Computer Gamer
1st August 1985Go To Hell
Frankly, I'm inclined to think that all the publicity for this game - all that stuff about the devil, and the software house calling itself '666' - is intended to attract attention to a game that would otherwise just fall by the wayside, since it simply isn't very good.
Underneath all the waffle about demons and pitchforks, what we really have here is just another maze game in which you have to collect seven objects (crosses, in this instance). It seems that during an argument you told a friend to 'go to Hell', and now, in order to save him from damnation, you too must go to hell to collect the crosses needed to save him.

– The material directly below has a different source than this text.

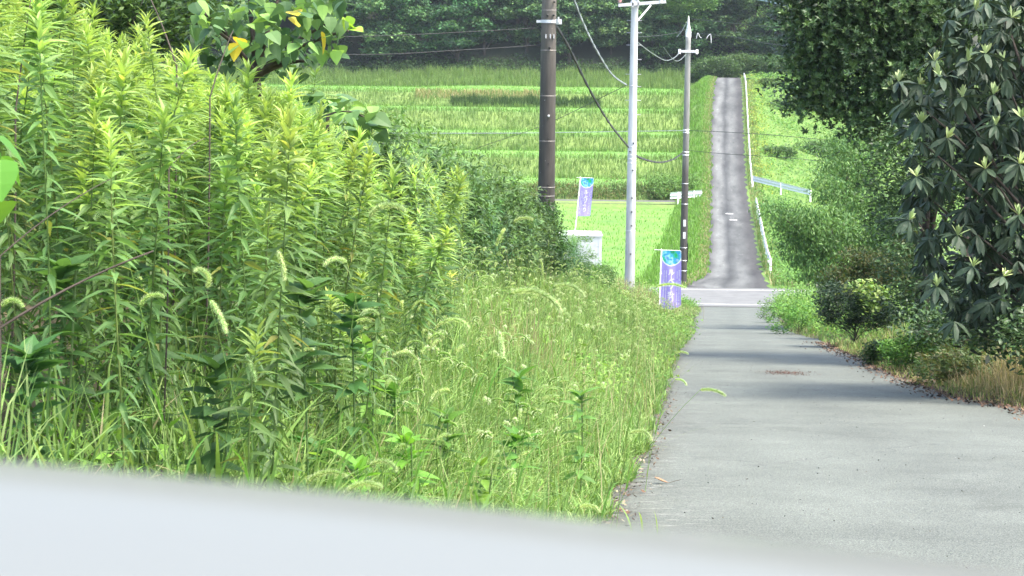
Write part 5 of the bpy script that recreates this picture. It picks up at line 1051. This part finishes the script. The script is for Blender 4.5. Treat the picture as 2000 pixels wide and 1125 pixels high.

There is a rather good introductory screen in which an animated face (bearing more than a passing resemblance to Alice Cooper) grins dementedly at you, but from here on it's downhill all the way. Once the game starts, you find yourself in Chuckie Egg, i.e. not very large, and with minimal animation consisting just of wriggling legs.
The graphics are fairly gory in places, with skulls being crushed and sawn in half here and there, but on the whole they aren't particularly good. Various objects fly around the maze and can kill you if they come into contact with you, but you are armed with crosses that you can throw in order to destroy them and increase your own score.
One irritating aspect of the game is that, no matter how far you go, when you lose one of your three lives instead of starting with a new life in the same part of the maze you start again from the very beginning. And, after a few games, I got a bit fed up with retracing my steps every time I lost a life.
Wandering around the maze is mildly interesting for a while, but there is nothing very new or interesting in the game other than the gory graphics, which were really just there for 'decoration' and didn't add anything to the game itself.
Maybe I'm being unfair to the programmer, but I can't help wondering to what extent the gore and satanic elements in the game are just a cynical attempt to create a bit of controversy. After all, nothing can help the sales of an indifferent game/record/book more than a bit of bad publicity.